Rules of Thumb for Programming
The idea of having a set of rules one can follow to write good code is appealing. I don’t think one can follow such rules strictly, you will be forced to violate them quite often. I have already touched upon this on this site. In this post, I will list some rules that I have found in my career.
Write your code as compact as possible without making it cryptic
Generally, I think that the less code you write the better the solution. Shorter code is generally easier to understand and there are fewer lines of code where you might introduce a bug. I’m not saying you should write cryptic code for the sake of it being short. I am however saying that maybe you shouldn’t extract a piece of code to a separate class if it makes the code longer.
Command-query separation
I have written about this one before because I believe it to be one of the best programming principles.
In short, write your functions so that they either return a value and have no side effects or return void and have side effects.
Your value returning functions will have names such as ‘get’, ‘is’, ‘find’ ‘create’. And your side effect functions will have names such as ‘save’, ‘execute’ or ‘process’.
Care about the namespace of classes and packages in your project
To understand a project I generally look at the package structure and the key classes. I think that generally programmers tend to spend too much time focusing on the details of certain pieces of code (for example streams vs for-loops or if-statements vs switch-cases). Conversely, I think programmers don’t spend enough time thinking about the overall structure of their programs. I think the package structure should be flat and easy to understand. The namespace of classes should be as small as possible and the best names should be reserved for the key concepts of your domain.
Think about the person reading and the person integrating with your code
When you write a class or a function you want to think about the person that is going to code review it. Try to make it easy to understand for that person. You also want to think about the person that is going to use your piece of code from some other code. It should be easy to understand how to use your code, and conversely, it should be hard to use it in the wrong way.
While writing your code, test how it behaves if you introduce bugs in it
As a programmer, you are in a unique position to test your code versus a tester. You can temporarily put in some code that makes your code throw errors to see how it behaves if an error occurs. For your unit tests, you can introduce a bug to see that they catch it. Make sure that you take advantage of this position and your code will generally have fewer bugs in it.
If you can write generic code with little extra cost, prefer it over specialized code
The YAGNI rule states that you shouldn’t introduce functionality that you think you might need later. Instead, you should introduce it when you actually need it. I think this is a good rule.
However, when you can write a solution to a problem that also solves a broader problem with the same complexity as just solving your specific problem. Then I think you should generally opt for the more generic solution. The reason for this is that if the solutions are equally hard to implement, then probably the specifics of the problem you are currently facing are just making the solution harder to understand. Generic solutions can actually be simpler than the the specific solution.
Avoid long lines, long names, and long parameter lists
These three tend to be hard to follow at times. But generally, I try my best to fight these three.
Long lines tend to pack lots of information into one line. I think it’s easier to understand multiple short lines than one long line.
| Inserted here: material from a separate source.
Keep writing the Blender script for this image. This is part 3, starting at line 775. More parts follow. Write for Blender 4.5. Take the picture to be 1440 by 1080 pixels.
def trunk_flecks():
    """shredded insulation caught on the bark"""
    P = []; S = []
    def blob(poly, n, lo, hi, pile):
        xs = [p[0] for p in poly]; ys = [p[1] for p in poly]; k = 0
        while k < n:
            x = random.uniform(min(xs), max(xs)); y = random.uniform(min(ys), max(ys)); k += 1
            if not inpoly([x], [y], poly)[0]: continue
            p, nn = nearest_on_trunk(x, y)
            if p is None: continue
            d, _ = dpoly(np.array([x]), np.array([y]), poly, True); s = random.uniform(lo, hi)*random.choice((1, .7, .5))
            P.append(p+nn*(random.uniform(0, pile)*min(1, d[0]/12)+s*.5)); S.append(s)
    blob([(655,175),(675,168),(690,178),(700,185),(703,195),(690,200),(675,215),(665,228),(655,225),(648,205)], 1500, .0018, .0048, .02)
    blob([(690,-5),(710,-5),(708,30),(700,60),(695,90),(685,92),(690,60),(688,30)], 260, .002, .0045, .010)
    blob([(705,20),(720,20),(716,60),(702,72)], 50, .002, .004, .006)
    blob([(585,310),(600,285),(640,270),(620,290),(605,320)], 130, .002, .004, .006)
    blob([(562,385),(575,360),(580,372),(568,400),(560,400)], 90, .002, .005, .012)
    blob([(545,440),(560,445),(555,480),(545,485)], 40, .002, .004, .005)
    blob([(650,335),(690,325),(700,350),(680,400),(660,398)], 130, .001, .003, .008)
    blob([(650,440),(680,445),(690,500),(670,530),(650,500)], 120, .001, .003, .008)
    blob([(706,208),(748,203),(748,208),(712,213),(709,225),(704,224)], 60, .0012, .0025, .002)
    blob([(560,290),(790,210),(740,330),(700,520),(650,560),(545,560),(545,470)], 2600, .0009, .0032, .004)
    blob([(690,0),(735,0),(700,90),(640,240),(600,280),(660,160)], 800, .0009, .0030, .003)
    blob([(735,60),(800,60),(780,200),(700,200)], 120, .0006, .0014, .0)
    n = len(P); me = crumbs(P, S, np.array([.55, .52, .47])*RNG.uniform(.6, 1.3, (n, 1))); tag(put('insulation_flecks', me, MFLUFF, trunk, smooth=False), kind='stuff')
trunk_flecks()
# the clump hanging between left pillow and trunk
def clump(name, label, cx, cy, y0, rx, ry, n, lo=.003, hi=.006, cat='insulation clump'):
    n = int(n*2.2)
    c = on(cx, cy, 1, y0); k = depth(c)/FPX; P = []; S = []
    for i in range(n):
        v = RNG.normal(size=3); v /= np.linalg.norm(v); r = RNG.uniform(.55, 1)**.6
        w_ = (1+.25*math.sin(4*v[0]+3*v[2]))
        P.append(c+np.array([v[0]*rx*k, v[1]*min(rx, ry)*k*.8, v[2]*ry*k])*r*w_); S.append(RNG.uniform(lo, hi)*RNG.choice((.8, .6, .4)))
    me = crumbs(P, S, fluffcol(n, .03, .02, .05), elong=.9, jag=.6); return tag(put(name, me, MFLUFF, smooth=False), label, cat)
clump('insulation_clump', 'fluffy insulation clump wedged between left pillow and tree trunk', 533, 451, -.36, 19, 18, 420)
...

Long names indicate that you haven’t found a good abstraction or that you are exposing too much about the internals of what you are naming. For the reader of the code, they tend to be tiring.
Long parameter lists are the hardest to avoid. For the reader of the code, it tends to be hard to know what each parameter means, at least if the language you are using doesn’t allow passing named parameters. For the person using your code, it’s usually annoying having to fill the parameter list.
Offensive programming
Related to Offensive programming is its neighbor defensive programming which states that you should be paranoid about function inputs and try to recover from an unforeseen state. I think the defensive approach is good to have when dealing with user input. However in the internals of my programs, I prefer the opposite approach, assume that every input to your function is good. Also, assume that any output returned from a function you call is also good. This of course implies that you only return good output from the functions that you write yourself. Only add defensive measurements (such as null-checks) after proven that they are needed.
By following this I believe that you achieve a few benefits:
- You get rid of a lot of error checking code (null checks is a typical one)
- The reader of your code will clearly see which exceptional cases can actually arise (which variables can actually be null?)
- As a side effect you will follow the Fail fast principle which will mean that stack traces will point to the root of your problem and not 2 or 3 places later
Have a code standard
It will be boring to set up a code standard. But for a project that has more than one contributor, there is no point in arguing about whether a variable should be final or not. Or whether methods returning a boolean should be named ‘get’ or ‘is’. Just decide on a standard and stick to it.